Entries with scene source code
┏━━
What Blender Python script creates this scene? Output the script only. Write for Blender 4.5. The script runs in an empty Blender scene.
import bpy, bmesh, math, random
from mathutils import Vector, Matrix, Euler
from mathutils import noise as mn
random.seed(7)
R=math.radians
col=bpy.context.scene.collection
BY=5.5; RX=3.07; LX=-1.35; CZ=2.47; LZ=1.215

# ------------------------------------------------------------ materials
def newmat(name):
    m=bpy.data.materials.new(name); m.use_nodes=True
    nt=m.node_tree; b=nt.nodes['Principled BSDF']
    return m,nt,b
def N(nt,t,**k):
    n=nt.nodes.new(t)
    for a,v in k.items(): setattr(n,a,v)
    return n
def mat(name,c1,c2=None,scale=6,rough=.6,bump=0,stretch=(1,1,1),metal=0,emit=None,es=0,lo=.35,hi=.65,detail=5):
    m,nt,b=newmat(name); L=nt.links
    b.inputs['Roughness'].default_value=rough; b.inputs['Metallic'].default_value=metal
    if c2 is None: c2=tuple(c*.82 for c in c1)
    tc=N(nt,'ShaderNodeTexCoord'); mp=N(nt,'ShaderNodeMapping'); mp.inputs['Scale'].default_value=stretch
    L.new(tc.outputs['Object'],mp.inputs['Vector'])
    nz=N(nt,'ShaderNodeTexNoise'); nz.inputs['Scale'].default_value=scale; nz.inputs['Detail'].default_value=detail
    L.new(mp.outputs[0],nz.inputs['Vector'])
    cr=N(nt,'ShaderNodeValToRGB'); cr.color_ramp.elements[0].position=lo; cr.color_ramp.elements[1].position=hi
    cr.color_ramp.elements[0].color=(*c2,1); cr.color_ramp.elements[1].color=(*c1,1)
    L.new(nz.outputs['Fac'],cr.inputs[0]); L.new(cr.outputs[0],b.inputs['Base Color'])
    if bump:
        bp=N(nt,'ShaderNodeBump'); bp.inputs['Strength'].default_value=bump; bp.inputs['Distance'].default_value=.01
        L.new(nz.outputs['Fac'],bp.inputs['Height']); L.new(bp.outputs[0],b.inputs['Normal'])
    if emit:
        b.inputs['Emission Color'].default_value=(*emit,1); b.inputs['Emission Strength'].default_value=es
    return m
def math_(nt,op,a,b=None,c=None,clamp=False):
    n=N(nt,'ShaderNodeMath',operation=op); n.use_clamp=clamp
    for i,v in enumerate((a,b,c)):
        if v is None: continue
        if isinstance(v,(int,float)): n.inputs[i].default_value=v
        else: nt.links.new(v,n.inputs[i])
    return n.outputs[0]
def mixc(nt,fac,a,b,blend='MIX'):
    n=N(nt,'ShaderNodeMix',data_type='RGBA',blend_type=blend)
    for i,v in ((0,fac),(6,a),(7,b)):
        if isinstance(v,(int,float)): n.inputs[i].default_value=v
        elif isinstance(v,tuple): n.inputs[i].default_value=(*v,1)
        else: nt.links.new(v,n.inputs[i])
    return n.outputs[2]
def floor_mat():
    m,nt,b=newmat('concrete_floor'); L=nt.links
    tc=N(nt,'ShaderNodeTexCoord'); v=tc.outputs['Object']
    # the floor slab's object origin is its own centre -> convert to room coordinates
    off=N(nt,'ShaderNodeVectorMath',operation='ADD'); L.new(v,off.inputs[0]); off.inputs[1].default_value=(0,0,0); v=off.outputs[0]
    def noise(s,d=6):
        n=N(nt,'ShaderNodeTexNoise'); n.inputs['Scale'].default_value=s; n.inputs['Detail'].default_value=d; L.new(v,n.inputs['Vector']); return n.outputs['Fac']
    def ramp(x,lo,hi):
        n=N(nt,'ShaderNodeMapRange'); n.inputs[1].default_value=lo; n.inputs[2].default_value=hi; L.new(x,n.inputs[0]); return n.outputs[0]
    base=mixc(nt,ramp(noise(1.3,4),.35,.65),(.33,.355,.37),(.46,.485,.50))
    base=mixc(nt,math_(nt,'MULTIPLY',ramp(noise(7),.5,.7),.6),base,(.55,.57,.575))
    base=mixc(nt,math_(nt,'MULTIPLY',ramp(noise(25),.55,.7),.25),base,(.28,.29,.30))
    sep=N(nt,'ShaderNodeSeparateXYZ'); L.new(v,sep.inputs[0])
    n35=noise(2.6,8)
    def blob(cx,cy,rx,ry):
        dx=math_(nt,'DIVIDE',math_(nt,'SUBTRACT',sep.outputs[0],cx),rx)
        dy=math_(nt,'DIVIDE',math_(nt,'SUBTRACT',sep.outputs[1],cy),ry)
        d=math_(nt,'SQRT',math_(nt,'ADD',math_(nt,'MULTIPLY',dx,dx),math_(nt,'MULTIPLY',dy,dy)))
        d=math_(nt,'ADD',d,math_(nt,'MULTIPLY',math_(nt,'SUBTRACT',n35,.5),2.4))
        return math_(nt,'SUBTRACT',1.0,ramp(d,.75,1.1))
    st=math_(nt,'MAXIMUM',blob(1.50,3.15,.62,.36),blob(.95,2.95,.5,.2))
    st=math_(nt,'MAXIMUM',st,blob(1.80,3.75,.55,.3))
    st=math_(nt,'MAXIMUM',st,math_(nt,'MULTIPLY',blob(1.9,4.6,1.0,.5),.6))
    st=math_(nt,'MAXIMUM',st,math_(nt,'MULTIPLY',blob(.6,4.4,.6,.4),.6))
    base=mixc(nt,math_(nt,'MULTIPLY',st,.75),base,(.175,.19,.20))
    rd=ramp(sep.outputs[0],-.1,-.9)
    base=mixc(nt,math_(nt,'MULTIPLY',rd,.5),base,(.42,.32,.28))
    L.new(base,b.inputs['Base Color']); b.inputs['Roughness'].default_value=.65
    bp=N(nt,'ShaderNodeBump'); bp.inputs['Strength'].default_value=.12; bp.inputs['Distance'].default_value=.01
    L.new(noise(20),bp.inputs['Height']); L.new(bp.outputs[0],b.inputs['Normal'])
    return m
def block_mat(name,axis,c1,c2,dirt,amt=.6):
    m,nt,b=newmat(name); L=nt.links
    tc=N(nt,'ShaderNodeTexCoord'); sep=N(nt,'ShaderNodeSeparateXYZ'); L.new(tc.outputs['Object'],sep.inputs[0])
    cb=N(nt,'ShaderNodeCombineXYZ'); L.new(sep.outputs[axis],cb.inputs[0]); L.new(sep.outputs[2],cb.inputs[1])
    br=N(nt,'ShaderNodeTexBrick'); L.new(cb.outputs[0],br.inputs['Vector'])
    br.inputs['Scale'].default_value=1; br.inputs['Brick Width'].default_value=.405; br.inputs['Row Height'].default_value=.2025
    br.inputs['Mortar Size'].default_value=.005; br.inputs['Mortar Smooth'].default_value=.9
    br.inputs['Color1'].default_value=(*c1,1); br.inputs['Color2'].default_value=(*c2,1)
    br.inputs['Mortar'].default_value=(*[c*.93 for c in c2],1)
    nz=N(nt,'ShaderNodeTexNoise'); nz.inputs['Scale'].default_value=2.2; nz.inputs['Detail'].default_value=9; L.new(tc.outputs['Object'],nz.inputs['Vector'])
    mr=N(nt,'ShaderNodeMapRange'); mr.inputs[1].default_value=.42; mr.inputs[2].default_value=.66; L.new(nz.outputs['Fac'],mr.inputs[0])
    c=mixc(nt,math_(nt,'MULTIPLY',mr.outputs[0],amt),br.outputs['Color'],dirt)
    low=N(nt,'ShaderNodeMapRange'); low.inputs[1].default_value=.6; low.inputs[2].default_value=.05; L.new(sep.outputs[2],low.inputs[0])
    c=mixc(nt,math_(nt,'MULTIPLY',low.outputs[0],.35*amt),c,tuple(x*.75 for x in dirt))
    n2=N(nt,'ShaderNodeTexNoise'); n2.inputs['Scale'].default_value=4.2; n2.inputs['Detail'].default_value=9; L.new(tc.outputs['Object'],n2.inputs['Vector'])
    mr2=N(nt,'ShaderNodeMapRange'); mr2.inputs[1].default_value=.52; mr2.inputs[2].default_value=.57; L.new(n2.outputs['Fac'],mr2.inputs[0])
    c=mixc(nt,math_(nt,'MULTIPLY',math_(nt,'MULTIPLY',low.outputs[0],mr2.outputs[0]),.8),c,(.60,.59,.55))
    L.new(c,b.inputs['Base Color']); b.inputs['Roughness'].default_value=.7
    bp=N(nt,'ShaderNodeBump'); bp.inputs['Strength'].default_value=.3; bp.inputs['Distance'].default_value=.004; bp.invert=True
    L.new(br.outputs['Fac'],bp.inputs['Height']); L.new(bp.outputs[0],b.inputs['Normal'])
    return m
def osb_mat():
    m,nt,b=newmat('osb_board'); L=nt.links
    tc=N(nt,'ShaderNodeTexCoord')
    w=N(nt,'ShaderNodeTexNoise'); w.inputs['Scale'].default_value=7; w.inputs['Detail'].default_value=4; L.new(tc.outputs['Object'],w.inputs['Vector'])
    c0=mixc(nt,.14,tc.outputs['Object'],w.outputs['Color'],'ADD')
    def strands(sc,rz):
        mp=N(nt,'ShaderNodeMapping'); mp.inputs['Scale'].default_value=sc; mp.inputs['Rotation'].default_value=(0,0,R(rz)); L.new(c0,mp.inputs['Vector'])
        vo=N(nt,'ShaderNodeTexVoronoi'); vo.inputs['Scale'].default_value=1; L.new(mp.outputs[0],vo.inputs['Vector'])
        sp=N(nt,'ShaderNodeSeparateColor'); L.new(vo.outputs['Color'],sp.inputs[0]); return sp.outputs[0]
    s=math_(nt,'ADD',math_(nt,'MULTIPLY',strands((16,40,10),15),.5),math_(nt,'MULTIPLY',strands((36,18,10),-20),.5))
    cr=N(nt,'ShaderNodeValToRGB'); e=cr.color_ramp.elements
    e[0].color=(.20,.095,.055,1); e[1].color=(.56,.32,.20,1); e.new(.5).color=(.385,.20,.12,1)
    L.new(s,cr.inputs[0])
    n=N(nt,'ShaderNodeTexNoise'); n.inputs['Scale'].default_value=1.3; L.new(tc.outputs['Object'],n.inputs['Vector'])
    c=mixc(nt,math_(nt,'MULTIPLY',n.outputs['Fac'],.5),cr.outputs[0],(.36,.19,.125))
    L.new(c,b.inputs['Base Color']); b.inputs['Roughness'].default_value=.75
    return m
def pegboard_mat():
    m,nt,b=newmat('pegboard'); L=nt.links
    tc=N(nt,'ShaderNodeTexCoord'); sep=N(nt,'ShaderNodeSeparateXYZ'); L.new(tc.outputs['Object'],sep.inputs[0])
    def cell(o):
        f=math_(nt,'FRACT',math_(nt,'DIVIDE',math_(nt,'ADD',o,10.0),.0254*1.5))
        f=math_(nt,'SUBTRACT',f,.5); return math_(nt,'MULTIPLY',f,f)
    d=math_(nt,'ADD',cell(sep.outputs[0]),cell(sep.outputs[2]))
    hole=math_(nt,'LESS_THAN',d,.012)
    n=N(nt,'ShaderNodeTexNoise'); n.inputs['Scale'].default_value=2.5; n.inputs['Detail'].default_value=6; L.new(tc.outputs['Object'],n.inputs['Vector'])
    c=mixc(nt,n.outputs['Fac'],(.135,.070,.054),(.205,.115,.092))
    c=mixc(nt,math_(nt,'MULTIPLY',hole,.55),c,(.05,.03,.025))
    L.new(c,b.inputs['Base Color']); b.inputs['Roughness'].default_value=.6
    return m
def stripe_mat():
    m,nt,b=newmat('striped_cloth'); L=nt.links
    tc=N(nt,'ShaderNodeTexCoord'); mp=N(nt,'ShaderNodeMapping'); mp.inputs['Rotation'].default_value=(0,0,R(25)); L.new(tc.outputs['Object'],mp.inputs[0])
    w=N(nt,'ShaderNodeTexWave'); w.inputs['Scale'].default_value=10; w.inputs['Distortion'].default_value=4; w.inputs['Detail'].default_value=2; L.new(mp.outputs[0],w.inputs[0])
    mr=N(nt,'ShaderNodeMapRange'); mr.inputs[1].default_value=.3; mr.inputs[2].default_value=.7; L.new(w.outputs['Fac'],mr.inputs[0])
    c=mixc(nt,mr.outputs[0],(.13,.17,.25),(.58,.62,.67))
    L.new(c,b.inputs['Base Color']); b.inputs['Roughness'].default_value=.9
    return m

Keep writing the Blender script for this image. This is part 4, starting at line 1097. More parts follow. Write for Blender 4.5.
┗━━
EXERCISE DETAILS:
Repeat verbatim the opening run of entries, ending with the line that contains "BY=5.5; RX=3.07; LX=-1.35; CZ=2.47; LZ=1.215".

SOLUTION TO THIS PROBLEM:
What Blender Python script creates this scene? Output the script only. Write for Blender 4.5. The script runs in an empty Blender scene.
import bpy, bmesh, math, random
from mathutils import Vector, Matrix, Euler
from mathutils import noise as mn
random.seed(7)
R=math.radians
col=bpy.context.scene.collection
BY=5.5; RX=3.07; LX=-1.35; CZ=2.47; LZ=1.215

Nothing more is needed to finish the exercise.